Recorded information:

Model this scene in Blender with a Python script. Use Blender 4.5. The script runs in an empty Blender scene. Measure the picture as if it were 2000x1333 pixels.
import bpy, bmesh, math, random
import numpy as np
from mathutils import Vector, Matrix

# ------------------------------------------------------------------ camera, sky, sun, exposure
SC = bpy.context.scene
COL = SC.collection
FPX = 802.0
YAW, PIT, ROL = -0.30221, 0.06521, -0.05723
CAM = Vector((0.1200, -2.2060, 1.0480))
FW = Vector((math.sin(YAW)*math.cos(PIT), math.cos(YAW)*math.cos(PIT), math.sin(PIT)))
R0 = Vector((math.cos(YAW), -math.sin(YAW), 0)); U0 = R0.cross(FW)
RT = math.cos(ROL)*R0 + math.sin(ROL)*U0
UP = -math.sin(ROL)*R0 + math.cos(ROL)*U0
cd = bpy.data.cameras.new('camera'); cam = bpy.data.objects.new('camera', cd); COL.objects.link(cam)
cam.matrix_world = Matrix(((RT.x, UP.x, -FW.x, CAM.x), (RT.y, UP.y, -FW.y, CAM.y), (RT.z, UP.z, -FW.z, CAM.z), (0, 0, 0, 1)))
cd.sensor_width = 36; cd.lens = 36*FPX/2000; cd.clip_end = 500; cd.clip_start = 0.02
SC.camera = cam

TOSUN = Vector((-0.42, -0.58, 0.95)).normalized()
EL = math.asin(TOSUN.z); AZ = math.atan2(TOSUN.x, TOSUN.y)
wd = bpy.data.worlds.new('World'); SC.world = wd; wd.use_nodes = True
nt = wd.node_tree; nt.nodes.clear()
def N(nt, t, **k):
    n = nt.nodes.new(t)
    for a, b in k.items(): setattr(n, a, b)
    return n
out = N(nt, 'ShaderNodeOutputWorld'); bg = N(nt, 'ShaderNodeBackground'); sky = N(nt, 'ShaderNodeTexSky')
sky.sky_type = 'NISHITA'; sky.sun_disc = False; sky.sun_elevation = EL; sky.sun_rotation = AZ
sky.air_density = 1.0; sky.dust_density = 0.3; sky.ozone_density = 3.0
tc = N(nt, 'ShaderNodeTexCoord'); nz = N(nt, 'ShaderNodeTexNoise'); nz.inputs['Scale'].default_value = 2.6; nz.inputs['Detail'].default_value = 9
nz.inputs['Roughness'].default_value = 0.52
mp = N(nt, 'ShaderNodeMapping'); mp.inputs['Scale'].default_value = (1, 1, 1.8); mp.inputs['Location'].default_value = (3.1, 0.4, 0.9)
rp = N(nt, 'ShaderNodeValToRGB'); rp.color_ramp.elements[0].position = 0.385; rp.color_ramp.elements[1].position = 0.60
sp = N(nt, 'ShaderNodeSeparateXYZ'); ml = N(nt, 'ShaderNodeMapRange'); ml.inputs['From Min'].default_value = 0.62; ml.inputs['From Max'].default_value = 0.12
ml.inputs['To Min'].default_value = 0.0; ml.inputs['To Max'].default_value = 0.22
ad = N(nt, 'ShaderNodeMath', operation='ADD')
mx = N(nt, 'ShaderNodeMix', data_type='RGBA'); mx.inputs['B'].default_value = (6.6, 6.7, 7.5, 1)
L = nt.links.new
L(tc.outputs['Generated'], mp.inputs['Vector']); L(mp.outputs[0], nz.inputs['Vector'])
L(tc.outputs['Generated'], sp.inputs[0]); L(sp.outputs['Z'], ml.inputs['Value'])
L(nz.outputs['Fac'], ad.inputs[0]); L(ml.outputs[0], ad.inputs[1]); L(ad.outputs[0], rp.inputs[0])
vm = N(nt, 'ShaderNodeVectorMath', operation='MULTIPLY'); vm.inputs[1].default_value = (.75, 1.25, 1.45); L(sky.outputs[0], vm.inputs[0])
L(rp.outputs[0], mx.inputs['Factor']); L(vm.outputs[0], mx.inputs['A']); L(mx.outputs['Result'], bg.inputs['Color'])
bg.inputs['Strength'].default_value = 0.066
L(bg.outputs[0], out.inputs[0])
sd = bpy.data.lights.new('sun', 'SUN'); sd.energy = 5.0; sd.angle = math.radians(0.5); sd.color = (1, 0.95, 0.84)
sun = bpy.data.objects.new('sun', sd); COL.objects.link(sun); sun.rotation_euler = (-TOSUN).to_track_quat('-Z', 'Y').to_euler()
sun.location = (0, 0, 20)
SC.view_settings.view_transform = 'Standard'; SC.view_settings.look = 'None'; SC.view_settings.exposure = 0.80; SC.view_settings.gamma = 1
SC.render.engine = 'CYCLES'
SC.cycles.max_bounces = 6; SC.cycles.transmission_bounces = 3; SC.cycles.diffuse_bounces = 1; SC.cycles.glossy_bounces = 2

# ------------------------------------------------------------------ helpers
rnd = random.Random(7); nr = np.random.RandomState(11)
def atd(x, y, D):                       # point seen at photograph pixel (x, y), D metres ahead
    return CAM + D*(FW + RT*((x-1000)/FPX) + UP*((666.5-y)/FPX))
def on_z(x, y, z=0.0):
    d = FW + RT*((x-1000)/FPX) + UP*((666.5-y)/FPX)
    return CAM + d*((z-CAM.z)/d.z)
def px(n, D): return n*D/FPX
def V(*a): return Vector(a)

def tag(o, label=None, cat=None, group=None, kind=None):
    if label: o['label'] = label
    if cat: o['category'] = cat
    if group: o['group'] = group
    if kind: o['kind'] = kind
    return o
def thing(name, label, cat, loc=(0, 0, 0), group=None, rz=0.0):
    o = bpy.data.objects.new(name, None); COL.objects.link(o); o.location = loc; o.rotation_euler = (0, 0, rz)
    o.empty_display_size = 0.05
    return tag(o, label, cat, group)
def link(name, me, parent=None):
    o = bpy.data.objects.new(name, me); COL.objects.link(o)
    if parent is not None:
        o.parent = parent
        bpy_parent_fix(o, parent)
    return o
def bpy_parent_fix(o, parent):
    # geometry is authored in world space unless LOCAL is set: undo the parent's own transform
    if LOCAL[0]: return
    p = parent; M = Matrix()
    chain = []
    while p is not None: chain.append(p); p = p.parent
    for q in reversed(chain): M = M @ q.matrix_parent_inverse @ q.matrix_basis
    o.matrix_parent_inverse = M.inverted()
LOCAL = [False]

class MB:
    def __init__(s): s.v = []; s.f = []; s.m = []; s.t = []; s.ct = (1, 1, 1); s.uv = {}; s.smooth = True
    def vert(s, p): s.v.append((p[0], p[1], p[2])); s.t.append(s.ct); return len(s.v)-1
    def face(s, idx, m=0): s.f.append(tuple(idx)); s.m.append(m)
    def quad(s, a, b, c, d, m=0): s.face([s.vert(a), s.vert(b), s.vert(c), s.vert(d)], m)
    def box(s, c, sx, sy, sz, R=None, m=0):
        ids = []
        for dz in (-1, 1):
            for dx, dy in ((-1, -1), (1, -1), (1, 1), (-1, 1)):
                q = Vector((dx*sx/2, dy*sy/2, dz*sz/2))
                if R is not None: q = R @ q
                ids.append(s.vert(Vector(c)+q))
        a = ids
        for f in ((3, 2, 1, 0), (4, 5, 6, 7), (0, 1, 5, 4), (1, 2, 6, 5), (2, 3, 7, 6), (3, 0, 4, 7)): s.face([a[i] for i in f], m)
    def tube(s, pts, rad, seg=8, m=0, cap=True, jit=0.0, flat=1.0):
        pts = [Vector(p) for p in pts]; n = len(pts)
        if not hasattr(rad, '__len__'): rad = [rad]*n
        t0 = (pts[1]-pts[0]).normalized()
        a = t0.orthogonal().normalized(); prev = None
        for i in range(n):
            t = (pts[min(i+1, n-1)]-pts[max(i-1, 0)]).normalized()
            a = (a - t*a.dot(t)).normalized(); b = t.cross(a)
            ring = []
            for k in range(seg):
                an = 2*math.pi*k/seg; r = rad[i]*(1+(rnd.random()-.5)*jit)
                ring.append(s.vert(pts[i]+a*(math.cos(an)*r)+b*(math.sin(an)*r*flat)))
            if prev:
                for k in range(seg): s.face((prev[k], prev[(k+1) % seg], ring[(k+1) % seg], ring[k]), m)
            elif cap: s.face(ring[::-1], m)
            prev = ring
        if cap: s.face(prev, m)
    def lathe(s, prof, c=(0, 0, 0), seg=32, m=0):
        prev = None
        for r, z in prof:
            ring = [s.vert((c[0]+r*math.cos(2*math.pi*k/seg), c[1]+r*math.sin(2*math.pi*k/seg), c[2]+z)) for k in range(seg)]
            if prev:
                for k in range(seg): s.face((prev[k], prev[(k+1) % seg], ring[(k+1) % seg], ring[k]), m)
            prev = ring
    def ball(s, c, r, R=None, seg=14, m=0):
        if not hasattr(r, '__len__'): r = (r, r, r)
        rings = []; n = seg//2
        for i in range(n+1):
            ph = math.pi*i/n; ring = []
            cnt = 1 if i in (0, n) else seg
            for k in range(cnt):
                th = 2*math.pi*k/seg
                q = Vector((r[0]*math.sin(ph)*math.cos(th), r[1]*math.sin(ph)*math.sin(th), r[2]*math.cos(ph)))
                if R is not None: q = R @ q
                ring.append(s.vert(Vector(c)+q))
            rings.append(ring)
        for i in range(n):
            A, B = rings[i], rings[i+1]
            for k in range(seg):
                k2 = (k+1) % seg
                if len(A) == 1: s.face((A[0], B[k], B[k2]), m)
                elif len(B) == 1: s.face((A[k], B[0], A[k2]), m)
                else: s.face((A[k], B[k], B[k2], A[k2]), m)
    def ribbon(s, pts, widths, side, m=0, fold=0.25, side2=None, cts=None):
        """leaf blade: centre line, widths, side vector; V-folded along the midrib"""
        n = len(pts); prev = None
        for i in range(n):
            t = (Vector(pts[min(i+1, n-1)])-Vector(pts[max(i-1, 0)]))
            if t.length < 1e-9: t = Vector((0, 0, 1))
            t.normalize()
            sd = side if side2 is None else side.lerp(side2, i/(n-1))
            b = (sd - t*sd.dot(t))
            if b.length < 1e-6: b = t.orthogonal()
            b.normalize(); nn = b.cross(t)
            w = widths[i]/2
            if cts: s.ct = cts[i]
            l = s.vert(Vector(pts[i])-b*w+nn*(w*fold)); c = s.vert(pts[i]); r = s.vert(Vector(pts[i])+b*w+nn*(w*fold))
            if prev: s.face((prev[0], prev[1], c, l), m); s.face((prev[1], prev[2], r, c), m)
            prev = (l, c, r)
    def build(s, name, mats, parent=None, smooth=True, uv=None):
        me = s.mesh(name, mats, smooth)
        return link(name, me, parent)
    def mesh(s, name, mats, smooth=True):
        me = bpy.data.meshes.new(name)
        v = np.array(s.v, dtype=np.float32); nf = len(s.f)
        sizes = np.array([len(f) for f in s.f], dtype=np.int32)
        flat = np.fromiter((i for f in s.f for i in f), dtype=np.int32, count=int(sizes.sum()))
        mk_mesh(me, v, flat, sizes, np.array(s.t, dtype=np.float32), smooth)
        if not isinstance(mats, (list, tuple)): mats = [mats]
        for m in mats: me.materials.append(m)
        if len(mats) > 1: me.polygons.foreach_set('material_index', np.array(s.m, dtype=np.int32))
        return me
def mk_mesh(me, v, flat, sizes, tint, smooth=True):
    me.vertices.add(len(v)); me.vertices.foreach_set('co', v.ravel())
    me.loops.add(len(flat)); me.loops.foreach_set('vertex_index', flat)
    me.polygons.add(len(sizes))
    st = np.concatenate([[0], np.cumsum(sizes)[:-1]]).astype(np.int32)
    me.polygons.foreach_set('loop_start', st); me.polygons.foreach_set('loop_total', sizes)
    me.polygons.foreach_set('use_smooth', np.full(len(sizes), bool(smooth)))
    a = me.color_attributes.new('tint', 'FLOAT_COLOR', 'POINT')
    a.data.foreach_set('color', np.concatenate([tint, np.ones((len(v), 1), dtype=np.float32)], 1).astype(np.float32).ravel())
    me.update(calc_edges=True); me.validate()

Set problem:
Print, please, the lines from the first line of the material through the line that contains "SC.camera = cam", exactly as written and with nothing added.

The answer:
Model this scene in Blender with a Python script. Use Blender 4.5. The script runs in an empty Blender scene. Measure the picture as if it were 2000x1333 pixels.
import bpy, bmesh, math, random
import numpy as np
from mathutils import Vector, Matrix

# ------------------------------------------------------------------ camera, sky, sun, exposure
SC = bpy.context.scene
COL = SC.collection
FPX = 802.0
YAW, PIT, ROL = -0.30221, 0.06521, -0.05723
CAM = Vector((0.1200, -2.2060, 1.0480))
FW = Vector((math.sin(YAW)*math.cos(PIT), math.cos(YAW)*math.cos(PIT), math.sin(PIT)))
R0 = Vector((math.cos(YAW), -math.sin(YAW), 0)); U0 = R0.cross(FW)
RT = math.cos(ROL)*R0 + math.sin(ROL)*U0
UP = -math.sin(ROL)*R0 + math.cos(ROL)*U0
cd = bpy.data.cameras.new('camera'); cam = bpy.data.objects.new('camera', cd); COL.objects.link(cam)
cam.matrix_world = Matrix(((RT.x, UP.x, -FW.x, CAM.x), (RT.y, UP.y, -FW.y, CAM.y), (RT.z, UP.z, -FW.z, CAM.z), (0, 0, 0, 1)))
cd.sensor_width = 36; cd.lens = 36*FPX/2000; cd.clip_end = 500; cd.clip_start = 0.02
SC.camera = cam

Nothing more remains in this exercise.